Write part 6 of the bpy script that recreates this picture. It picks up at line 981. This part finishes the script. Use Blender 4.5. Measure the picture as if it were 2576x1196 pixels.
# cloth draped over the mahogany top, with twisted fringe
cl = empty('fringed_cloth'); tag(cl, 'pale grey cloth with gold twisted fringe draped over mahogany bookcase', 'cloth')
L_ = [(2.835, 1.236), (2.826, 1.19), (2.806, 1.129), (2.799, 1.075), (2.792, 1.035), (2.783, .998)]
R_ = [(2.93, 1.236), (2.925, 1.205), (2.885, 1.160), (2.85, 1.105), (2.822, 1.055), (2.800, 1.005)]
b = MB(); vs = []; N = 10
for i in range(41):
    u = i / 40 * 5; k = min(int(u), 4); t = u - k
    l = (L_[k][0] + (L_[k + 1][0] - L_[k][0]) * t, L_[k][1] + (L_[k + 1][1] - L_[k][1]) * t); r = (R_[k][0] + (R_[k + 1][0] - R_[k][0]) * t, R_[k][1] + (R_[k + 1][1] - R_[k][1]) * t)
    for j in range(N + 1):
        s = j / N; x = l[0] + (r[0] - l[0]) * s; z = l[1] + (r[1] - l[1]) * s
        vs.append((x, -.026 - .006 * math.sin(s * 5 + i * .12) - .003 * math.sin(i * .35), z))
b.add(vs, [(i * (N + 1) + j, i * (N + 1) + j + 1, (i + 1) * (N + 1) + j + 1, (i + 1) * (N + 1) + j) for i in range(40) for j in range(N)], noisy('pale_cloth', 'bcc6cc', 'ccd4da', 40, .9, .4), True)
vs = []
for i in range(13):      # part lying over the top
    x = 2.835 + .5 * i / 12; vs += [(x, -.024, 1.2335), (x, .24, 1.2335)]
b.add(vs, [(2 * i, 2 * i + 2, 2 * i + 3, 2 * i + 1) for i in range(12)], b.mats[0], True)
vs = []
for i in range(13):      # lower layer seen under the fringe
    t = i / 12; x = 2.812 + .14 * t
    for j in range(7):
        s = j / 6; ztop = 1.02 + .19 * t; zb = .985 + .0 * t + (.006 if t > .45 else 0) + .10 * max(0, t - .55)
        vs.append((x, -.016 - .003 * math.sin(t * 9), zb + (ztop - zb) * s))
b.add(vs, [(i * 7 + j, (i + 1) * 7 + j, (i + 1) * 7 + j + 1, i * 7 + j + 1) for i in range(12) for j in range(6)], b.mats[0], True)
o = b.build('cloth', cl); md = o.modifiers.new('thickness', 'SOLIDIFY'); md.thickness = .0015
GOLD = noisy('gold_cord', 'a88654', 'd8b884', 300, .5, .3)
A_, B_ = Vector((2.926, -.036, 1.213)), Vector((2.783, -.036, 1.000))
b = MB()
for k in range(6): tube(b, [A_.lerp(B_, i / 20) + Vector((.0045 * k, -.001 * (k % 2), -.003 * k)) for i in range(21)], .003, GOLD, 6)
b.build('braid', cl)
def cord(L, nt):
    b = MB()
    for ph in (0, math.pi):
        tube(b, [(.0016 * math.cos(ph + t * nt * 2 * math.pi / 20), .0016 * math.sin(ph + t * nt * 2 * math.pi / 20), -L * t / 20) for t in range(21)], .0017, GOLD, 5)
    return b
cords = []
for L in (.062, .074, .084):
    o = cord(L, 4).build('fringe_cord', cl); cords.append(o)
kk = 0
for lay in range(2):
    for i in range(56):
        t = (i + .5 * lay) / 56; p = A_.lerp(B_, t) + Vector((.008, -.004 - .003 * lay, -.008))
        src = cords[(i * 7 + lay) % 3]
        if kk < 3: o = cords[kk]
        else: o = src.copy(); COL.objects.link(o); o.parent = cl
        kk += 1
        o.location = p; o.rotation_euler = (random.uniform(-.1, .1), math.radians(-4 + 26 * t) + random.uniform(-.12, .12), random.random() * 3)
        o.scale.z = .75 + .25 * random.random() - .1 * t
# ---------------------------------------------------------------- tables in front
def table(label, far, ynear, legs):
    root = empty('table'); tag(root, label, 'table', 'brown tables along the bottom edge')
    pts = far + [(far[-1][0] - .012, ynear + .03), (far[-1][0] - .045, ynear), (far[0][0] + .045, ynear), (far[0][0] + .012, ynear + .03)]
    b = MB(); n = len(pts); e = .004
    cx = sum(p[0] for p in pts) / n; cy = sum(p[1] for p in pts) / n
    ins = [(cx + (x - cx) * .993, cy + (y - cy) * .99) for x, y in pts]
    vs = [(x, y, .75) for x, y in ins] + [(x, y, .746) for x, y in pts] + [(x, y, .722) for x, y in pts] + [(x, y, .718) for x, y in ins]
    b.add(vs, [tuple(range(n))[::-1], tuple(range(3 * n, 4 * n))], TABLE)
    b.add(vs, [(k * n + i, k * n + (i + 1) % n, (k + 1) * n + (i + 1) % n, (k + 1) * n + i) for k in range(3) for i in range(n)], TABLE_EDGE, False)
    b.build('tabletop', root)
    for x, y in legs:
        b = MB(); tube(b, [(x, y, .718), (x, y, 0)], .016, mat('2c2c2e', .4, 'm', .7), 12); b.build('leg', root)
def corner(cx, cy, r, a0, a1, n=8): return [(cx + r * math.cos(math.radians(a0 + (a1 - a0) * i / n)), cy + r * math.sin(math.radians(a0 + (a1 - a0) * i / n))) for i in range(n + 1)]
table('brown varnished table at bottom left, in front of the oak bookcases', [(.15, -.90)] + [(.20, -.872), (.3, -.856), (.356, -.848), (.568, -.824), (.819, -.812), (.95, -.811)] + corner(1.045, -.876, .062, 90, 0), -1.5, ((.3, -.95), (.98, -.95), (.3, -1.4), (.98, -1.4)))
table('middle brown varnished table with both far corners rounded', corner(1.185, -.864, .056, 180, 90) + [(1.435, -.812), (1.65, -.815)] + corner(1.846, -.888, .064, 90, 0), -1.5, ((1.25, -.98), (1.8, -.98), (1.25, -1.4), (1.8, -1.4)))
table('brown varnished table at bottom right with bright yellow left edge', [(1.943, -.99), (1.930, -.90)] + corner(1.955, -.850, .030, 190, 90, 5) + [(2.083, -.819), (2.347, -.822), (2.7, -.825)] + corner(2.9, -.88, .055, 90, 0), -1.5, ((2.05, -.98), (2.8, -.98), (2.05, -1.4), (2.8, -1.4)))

____________________

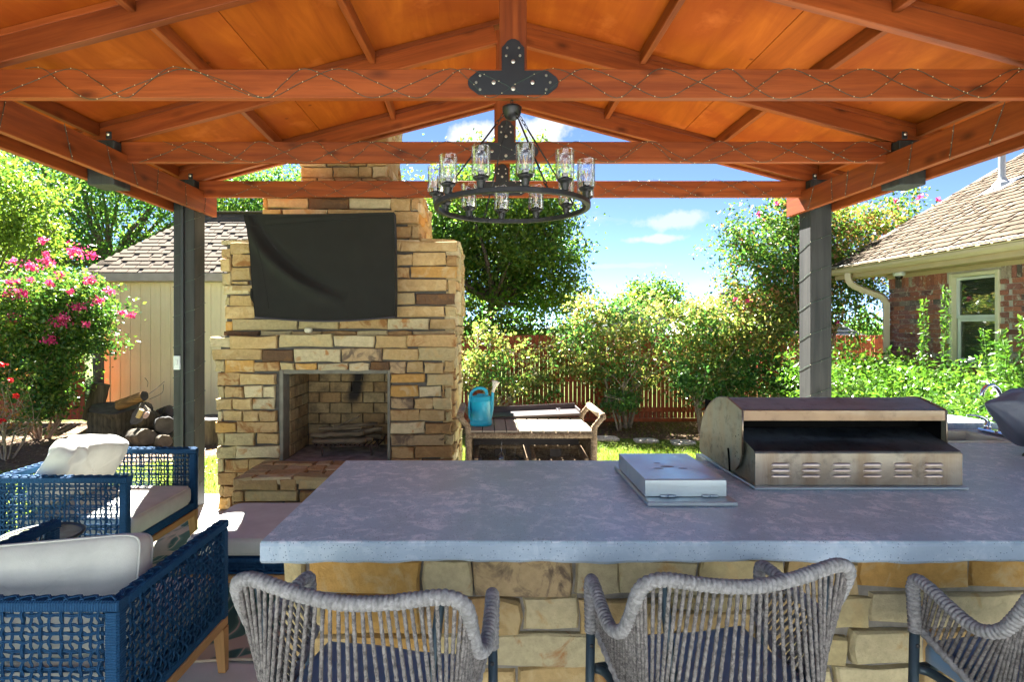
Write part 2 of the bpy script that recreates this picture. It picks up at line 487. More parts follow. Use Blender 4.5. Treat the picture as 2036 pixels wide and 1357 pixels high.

____________________

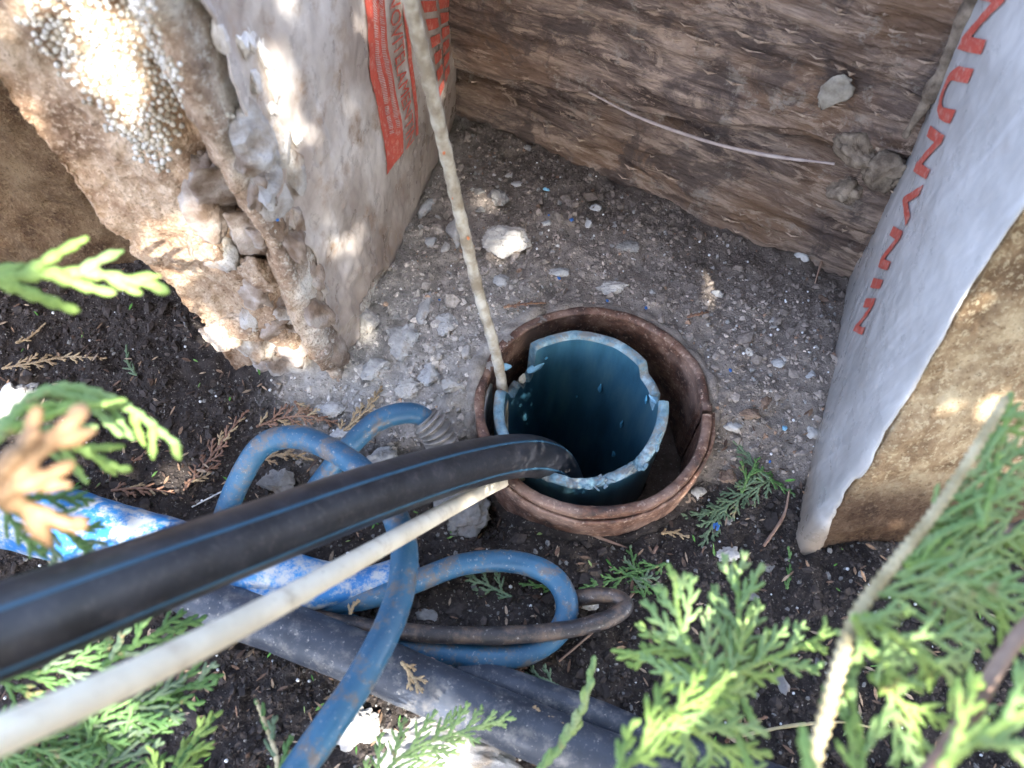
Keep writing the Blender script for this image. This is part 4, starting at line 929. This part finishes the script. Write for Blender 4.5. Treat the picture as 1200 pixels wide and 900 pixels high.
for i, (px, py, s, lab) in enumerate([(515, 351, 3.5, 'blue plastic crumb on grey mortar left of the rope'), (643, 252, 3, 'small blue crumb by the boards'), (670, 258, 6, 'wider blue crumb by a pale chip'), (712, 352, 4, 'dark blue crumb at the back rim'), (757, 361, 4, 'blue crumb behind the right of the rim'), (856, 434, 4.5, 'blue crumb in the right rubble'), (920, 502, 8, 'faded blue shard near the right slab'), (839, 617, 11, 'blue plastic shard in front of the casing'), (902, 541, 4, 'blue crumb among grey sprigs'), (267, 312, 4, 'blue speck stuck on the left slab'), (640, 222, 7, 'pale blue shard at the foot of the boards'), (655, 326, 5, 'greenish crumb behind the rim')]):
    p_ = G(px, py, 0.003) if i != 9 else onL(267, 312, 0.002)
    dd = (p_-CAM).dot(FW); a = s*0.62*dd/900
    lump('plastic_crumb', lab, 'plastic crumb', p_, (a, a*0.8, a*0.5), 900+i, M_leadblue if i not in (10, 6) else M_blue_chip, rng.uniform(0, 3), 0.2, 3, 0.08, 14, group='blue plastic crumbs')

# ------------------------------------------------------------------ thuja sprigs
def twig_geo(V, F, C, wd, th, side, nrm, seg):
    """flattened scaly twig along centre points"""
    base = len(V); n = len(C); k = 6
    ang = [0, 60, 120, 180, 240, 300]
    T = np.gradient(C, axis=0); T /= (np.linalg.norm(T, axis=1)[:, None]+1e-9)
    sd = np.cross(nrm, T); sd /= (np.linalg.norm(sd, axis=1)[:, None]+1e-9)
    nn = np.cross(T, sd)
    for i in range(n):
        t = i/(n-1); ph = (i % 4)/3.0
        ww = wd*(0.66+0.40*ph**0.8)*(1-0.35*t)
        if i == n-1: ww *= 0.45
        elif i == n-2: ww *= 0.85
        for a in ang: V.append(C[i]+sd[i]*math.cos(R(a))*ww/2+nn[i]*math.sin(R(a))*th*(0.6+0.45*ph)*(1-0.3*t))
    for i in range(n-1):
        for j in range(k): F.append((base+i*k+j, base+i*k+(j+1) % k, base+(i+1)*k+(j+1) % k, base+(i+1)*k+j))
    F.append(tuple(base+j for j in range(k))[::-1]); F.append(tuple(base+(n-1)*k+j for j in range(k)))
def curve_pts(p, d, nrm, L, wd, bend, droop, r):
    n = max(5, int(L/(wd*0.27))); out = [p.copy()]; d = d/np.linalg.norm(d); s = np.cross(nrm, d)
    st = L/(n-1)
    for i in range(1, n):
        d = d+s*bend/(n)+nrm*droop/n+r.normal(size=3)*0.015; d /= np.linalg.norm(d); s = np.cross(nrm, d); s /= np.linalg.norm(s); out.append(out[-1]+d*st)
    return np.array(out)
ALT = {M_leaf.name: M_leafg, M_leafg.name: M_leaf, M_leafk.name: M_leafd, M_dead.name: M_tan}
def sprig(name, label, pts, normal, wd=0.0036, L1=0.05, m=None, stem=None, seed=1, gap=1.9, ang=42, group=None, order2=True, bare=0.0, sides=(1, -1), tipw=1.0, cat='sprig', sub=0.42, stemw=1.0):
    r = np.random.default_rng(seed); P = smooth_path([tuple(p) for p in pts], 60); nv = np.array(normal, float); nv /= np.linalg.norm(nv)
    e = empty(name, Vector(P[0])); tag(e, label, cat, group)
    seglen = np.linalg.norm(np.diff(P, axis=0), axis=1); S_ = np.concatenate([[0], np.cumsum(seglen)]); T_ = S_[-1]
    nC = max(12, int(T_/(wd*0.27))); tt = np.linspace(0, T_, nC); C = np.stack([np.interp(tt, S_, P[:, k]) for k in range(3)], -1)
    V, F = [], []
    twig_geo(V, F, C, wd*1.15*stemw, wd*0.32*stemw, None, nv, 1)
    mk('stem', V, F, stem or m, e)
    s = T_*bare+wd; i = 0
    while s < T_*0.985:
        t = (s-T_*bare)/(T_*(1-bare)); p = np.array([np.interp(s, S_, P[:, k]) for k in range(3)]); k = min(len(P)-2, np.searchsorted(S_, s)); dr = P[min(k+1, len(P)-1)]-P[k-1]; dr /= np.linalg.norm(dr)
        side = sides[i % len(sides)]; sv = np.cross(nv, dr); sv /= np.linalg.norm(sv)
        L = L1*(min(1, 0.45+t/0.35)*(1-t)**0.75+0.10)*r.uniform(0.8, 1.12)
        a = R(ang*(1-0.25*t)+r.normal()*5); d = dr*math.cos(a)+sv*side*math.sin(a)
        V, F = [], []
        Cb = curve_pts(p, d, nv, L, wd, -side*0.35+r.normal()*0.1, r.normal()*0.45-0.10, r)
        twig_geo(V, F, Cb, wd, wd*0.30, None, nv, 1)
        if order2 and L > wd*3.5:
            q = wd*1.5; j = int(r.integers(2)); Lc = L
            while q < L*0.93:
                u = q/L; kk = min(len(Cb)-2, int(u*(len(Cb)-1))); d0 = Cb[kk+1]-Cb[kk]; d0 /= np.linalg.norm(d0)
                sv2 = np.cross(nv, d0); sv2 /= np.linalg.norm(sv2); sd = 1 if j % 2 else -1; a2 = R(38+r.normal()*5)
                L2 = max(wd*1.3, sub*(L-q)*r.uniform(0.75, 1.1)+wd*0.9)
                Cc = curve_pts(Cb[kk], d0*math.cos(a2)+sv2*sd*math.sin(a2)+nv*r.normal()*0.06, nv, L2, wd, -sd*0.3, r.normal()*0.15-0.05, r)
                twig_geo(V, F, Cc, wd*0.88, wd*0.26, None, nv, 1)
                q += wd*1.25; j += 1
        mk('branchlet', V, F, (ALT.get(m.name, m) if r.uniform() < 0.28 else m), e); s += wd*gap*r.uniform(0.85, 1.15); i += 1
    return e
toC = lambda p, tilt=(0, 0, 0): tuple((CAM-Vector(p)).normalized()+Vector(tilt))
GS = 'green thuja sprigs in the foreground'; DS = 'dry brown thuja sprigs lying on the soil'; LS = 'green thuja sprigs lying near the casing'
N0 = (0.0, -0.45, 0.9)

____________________

From the listing above, copy every line that includes the word "Treat".

- _Answer for the task_:
Write part 2 of the bpy script that recreates this picture. It picks up at line 487. More parts follow. Use Blender 4.5. Treat the picture as 2036 pixels wide and 1357 pixels high.
Keep writing the Blender script for this image. This is part 4, starting at line 929. This part finishes the script. Write for Blender 4.5. Treat the picture as 1200 pixels wide and 900 pixels high.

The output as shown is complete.